Mises Wire

Maskin on Markets

Maskin on Markets

Austrian economists argue that individuals' preferences are relevant to resource allocation only to the extent that they are demonstrated through action. Economics is, after all, about the process by which subjective preferences are converted into objective, observable market phenomena like prices and quantities (see Joe Salerno's comment here). The Walrasian model, by contrast, takes consumer valuations as explicit magnitudes. My "true valuation" for good X is, say, $10, regardless of my behavior in the marketplace; in principle, I could communicate this valuation to a central planner who could then allocate resources to maximize my utility (and overall social welfare). The "knowledge problem," in this view, is not that preferences are latent and manifested only through action, but that people are unwilling to share their private valuations with the authorities. Mechanism design, according to Eric Maskin, provides a potential solution.

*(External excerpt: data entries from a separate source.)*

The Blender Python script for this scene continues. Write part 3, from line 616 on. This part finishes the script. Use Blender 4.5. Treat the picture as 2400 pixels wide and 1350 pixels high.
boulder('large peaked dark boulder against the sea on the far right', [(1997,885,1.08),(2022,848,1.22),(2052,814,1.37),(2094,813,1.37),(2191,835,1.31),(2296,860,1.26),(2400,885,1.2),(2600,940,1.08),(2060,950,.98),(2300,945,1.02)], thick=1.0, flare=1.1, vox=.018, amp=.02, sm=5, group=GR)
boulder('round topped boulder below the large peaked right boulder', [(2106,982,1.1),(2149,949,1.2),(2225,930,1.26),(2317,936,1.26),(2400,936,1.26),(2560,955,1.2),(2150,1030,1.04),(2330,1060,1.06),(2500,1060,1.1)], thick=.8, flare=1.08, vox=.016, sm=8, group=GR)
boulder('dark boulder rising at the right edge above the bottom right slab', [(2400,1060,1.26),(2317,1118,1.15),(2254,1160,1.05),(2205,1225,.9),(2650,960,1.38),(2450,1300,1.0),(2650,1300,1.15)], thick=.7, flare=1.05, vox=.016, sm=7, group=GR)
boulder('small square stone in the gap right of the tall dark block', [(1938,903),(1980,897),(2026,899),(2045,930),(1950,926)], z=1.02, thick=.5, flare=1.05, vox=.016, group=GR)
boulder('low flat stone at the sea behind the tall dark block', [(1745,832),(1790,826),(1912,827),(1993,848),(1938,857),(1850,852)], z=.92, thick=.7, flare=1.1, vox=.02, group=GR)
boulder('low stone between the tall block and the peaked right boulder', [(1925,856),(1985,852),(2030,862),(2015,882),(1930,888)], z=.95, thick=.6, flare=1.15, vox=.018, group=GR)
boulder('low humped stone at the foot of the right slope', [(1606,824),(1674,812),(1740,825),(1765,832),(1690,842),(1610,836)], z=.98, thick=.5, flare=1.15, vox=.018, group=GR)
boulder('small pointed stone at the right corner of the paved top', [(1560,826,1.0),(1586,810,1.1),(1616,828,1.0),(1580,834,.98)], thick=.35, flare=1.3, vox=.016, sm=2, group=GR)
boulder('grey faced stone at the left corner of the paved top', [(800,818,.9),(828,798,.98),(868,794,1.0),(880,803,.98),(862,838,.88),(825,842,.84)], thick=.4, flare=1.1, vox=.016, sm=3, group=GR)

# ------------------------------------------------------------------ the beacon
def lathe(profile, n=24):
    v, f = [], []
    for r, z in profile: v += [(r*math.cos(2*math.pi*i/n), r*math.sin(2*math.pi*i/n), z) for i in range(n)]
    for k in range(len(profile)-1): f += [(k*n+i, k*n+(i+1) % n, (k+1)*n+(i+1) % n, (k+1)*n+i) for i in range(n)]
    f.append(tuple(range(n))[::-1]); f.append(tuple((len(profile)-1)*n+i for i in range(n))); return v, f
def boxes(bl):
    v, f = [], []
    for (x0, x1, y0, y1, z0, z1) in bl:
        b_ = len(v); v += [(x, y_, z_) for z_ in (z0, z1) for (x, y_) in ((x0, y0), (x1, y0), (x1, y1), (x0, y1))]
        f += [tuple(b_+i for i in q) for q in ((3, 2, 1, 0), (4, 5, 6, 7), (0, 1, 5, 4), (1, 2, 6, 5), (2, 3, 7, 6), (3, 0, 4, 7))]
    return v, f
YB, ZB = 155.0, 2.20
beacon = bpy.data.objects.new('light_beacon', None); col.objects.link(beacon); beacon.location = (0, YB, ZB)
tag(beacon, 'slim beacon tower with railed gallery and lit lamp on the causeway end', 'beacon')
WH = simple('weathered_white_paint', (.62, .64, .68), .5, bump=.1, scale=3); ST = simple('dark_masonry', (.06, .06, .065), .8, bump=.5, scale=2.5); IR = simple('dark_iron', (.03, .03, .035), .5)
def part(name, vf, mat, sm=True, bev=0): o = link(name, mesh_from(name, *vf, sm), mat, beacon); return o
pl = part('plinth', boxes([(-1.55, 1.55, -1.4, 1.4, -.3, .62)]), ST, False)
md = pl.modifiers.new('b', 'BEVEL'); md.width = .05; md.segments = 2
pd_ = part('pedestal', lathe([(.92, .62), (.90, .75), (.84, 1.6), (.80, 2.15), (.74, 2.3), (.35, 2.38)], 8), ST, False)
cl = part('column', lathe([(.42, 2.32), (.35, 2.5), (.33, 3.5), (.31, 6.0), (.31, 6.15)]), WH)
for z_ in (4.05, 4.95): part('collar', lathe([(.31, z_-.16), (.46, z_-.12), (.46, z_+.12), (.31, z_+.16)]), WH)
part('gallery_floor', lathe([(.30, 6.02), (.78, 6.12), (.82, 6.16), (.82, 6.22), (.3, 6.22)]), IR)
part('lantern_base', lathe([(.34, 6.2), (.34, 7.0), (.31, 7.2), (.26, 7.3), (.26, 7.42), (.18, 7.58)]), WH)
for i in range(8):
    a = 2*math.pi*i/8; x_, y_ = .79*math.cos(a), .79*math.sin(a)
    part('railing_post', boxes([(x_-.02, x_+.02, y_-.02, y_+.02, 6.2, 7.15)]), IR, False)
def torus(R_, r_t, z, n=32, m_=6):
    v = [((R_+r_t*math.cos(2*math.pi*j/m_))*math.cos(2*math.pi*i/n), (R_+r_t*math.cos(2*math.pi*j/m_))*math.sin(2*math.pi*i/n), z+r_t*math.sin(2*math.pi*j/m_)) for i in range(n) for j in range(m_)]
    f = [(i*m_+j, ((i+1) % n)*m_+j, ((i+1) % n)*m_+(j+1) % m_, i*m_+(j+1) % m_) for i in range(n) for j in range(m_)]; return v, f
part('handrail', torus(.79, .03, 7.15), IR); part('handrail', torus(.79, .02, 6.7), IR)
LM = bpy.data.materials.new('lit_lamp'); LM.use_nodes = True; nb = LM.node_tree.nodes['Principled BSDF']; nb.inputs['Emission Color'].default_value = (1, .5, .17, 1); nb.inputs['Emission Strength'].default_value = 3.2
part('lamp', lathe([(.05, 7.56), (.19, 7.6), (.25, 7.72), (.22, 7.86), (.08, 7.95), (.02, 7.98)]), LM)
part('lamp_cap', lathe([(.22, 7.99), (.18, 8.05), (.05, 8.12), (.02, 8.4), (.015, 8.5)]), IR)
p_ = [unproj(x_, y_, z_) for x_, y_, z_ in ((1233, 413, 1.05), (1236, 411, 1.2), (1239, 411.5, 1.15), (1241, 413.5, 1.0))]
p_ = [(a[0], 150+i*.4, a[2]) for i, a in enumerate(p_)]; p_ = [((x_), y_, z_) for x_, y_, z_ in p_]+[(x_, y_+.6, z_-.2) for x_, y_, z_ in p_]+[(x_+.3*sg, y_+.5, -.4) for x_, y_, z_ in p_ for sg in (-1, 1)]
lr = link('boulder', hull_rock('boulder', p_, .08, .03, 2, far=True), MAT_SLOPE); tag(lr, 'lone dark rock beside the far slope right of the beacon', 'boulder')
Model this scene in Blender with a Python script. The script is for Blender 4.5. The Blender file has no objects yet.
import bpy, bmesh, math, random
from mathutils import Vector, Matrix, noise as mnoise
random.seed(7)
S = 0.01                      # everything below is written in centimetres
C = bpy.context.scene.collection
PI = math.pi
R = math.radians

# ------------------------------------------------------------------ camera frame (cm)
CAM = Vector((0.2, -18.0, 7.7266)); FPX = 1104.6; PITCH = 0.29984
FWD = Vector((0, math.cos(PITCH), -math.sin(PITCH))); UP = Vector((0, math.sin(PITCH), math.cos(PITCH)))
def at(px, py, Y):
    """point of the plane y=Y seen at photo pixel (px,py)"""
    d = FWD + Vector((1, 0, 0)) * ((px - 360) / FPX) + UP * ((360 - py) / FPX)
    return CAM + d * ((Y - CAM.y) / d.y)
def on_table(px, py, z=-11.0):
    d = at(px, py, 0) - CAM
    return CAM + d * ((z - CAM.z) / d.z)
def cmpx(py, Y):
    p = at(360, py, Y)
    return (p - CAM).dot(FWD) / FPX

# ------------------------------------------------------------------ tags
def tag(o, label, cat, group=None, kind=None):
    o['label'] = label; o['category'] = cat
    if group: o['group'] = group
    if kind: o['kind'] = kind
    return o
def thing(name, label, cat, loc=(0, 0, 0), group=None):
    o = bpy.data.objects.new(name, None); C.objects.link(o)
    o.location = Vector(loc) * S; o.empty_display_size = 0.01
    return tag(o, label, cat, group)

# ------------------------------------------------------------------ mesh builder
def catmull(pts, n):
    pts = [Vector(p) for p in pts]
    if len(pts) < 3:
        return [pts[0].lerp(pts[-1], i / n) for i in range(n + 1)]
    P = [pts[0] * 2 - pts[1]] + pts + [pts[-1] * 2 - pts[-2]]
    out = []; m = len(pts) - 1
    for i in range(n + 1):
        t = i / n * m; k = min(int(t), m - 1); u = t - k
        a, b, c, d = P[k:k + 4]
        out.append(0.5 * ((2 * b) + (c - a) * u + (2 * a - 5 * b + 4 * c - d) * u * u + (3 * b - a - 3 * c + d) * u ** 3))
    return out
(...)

Nobel economics winner says market forces flawed Mon Oct 15, 2007 4:47pm EDT By Jon Hurdle PRINCETON, New Jersey (Reuters) - Societies should not rely on market forces to protect the environment or provide quality health care for all citizens, a winner of the 2007 Nobel Prize for economics said on Monday. Professor Eric Maskin, one of three American economists to receive the award, said that he "to some extent" takes issue with free-market orthodoxy championed by U.S President George W. Bush [!] and some other western leaders. "The market doesn't work very well when it comes to public goods," said Maskin. . . . In its statement with the award, the Royal Swedish Academy of Sciences said the market's efficiency may be undermined because consumers are not perfectly informed, competition is not completely free, and "privately desirable production and consumption may generate social costs and benefits." . . . "How do we ensure in the case of public goods that they are provided at all, and that they are provided at the right level, taking into account citizens' preferences?" [Maskin] said. A clean environment, for example, is not a private good in that "my enjoyment of it doesn't preclude yours," he said. "So the theory of mechanism design asks what sort of procedures or mechanisms or institutions could be put in place which allow us to choose the right level," he said. Those mechanisms could include taxes to allow the more efficient provision of public goods, he said.